■ Data for this exercise:
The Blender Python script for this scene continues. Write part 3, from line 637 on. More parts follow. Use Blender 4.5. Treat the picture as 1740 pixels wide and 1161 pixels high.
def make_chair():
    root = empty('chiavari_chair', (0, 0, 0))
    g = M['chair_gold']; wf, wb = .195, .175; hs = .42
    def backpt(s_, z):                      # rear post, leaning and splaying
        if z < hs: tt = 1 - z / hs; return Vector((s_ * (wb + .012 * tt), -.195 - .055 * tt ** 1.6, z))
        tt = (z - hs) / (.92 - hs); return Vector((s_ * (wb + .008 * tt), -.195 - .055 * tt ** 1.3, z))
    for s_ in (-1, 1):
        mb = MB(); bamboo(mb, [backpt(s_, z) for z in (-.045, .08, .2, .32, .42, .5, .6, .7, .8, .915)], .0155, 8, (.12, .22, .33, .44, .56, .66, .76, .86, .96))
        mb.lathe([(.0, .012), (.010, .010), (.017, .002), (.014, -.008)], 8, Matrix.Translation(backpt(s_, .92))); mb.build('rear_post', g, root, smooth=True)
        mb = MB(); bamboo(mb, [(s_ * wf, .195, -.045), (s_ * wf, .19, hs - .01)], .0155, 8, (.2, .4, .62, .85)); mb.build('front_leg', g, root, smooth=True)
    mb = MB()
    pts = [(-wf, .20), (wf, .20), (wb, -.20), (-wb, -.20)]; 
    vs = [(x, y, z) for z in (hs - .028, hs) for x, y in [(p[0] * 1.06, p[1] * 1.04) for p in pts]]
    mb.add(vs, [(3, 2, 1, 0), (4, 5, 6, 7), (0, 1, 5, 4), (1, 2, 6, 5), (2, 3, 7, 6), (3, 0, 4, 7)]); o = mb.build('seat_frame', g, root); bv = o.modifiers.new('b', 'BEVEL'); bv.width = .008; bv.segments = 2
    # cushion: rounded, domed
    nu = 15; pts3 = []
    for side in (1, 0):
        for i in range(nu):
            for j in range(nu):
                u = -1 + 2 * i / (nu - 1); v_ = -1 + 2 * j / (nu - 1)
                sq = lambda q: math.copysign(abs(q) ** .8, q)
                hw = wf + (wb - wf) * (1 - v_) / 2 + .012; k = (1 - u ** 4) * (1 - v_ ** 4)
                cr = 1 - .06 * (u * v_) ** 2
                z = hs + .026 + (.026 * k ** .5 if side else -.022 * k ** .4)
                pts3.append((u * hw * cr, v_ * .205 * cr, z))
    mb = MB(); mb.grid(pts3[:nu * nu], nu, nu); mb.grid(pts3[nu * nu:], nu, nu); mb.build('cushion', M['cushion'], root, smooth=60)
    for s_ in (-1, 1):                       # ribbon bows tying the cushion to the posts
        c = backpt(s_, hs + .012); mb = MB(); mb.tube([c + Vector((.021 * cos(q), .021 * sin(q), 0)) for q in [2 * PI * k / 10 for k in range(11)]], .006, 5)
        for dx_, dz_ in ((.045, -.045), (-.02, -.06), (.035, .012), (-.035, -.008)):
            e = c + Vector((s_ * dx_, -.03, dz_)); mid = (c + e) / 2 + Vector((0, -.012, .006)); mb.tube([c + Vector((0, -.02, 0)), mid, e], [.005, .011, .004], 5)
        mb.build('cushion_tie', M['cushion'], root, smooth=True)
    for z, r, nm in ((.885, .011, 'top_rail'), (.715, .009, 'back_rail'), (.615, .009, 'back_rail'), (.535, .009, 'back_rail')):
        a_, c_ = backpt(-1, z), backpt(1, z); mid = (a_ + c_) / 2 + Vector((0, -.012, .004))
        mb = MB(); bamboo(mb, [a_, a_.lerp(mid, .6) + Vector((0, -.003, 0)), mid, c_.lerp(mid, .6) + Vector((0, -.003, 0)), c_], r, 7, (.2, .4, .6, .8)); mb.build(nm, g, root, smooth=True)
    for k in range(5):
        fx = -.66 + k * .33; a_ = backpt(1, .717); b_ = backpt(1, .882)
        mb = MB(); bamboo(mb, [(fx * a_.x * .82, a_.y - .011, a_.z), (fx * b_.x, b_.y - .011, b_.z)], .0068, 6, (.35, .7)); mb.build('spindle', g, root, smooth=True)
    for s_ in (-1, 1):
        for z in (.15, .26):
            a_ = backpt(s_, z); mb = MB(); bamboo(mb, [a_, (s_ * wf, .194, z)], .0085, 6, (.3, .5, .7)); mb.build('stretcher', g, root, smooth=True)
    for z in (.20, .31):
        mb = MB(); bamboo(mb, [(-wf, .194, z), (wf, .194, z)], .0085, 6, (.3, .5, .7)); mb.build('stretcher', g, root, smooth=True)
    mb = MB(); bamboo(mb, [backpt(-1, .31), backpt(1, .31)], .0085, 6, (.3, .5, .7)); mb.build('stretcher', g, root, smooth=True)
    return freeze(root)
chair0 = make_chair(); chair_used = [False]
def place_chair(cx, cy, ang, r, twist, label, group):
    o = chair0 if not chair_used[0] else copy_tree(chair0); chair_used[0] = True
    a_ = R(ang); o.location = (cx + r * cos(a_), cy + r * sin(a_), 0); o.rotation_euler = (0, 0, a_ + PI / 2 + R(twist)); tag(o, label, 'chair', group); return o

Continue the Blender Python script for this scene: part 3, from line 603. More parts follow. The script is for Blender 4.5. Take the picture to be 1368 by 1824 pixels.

■ Directions:
Reproduce each line verbatim.

■ Written response:
The Blender Python script for this scene continues. Write part 3, from line 637 on. More parts follow. Use Blender 4.5. Treat the picture as 1740 pixels wide and 1161 pixels high.
def make_chair():
    root = empty('chiavari_chair', (0, 0, 0))
    g = M['chair_gold']; wf, wb = .195, .175; hs = .42
    def backpt(s_, z):                      # rear post, leaning and splaying
        if z < hs: tt = 1 - z / hs; return Vector((s_ * (wb + .012 * tt), -.195 - .055 * tt ** 1.6, z))
        tt = (z - hs) / (.92 - hs); return Vector((s_ * (wb + .008 * tt), -.195 - .055 * tt ** 1.3, z))
    for s_ in (-1, 1):
        mb = MB(); bamboo(mb, [backpt(s_, z) for z in (-.045, .08, .2, .32, .42, .5, .6, .7, .8, .915)], .0155, 8, (.12, .22, .33, .44, .56, .66, .76, .86, .96))
        mb.lathe([(.0, .012), (.010, .010), (.017, .002), (.014, -.008)], 8, Matrix.Translation(backpt(s_, .92))); mb.build('rear_post', g, root, smooth=True)
        mb = MB(); bamboo(mb, [(s_ * wf, .195, -.045), (s_ * wf, .19, hs - .01)], .0155, 8, (.2, .4, .62, .85)); mb.build('front_leg', g, root, smooth=True)
    mb = MB()
    pts = [(-wf, .20), (wf, .20), (wb, -.20), (-wb, -.20)]; 
    vs = [(x, y, z) for z in (hs - .028, hs) for x, y in [(p[0] * 1.06, p[1] * 1.04) for p in pts]]
    mb.add(vs, [(3, 2, 1, 0), (4, 5, 6, 7), (0, 1, 5, 4), (1, 2, 6, 5), (2, 3, 7, 6), (3, 0, 4, 7)]); o = mb.build('seat_frame', g, root); bv = o.modifiers.new('b', 'BEVEL'); bv.width = .008; bv.segments = 2
    # cushion: rounded, domed
    nu = 15; pts3 = []
    for side in (1, 0):
        for i in range(nu):
            for j in range(nu):
                u = -1 + 2 * i / (nu - 1); v_ = -1 + 2 * j / (nu - 1)
                sq = lambda q: math.copysign(abs(q) ** .8, q)
                hw = wf + (wb - wf) * (1 - v_) / 2 + .012; k = (1 - u ** 4) * (1 - v_ ** 4)
                cr = 1 - .06 * (u * v_) ** 2
                z = hs + .026 + (.026 * k ** .5 if side else -.022 * k ** .4)
                pts3.append((u * hw * cr, v_ * .205 * cr, z))
    mb = MB(); mb.grid(pts3[:nu * nu], nu, nu); mb.grid(pts3[nu * nu:], nu, nu); mb.build('cushion', M['cushion'], root, smooth=60)
    for s_ in (-1, 1):                       # ribbon bows tying the cushion to the posts
        c = backpt(s_, hs + .012); mb = MB(); mb.tube([c + Vector((.021 * cos(q), .021 * sin(q), 0)) for q in [2 * PI * k / 10 for k in range(11)]], .006, 5)
        for dx_, dz_ in ((.045, -.045), (-.02, -.06), (.035, .012), (-.035, -.008)):
            e = c + Vector((s_ * dx_, -.03, dz_)); mid = (c + e) / 2 + Vector((0, -.012, .006)); mb.tube([c + Vector((0, -.02, 0)), mid, e], [.005, .011, .004], 5)
        mb.build('cushion_tie', M['cushion'], root, smooth=True)
    for z, r, nm in ((.885, .011, 'top_rail'), (.715, .009, 'back_rail'), (.615, .009, 'back_rail'), (.535, .009, 'back_rail')):
        a_, c_ = backpt(-1, z), backpt(1, z); mid = (a_ + c_) / 2 + Vector((0, -.012, .004))
        mb = MB(); bamboo(mb, [a_, a_.lerp(mid, .6) + Vector((0, -.003, 0)), mid, c_.lerp(mid, .6) + Vector((0, -.003, 0)), c_], r, 7, (.2, .4, .6, .8)); mb.build(nm, g, root, smooth=True)
    for k in range(5):
        fx = -.66 + k * .33; a_ = backpt(1, .717); b_ = backpt(1, .882)
        mb = MB(); bamboo(mb, [(fx * a_.x * .82, a_.y - .011, a_.z), (fx * b_.x, b_.y - .011, b_.z)], .0068, 6, (.35, .7)); mb.build('spindle', g, root, smooth=True)
    for s_ in (-1, 1):
        for z in (.15, .26):
            a_ = backpt(s_, z); mb = MB(); bamboo(mb, [a_, (s_ * wf, .194, z)], .0085, 6, (.3, .5, .7)); mb.build('stretcher', g, root, smooth=True)
    for z in (.20, .31):
        mb = MB(); bamboo(mb, [(-wf, .194, z), (wf, .194, z)], .0085, 6, (.3, .5, .7)); mb.build('stretcher', g, root, smooth=True)
    mb = MB(); bamboo(mb, [backpt(-1, .31), backpt(1, .31)], .0085, 6, (.3, .5, .7)); mb.build('stretcher', g, root, smooth=True)
    return freeze(root)
chair0 = make_chair(); chair_used = [False]
def place_chair(cx, cy, ang, r, twist, label, group):
    o = chair0 if not chair_used[0] else copy_tree(chair0); chair_used[0] = True
    a_ = R(ang); o.location = (cx + r * cos(a_), cy + r * sin(a_), 0); o.rotation_euler = (0, 0, a_ + PI / 2 + R(twist)); tag(o, label, 'chair', group); return o

Continue the Blender Python script for this scene: part 3, from line 603. More parts follow. The script is for Blender 4.5. Take the picture to be 1368 by 1824 pixels.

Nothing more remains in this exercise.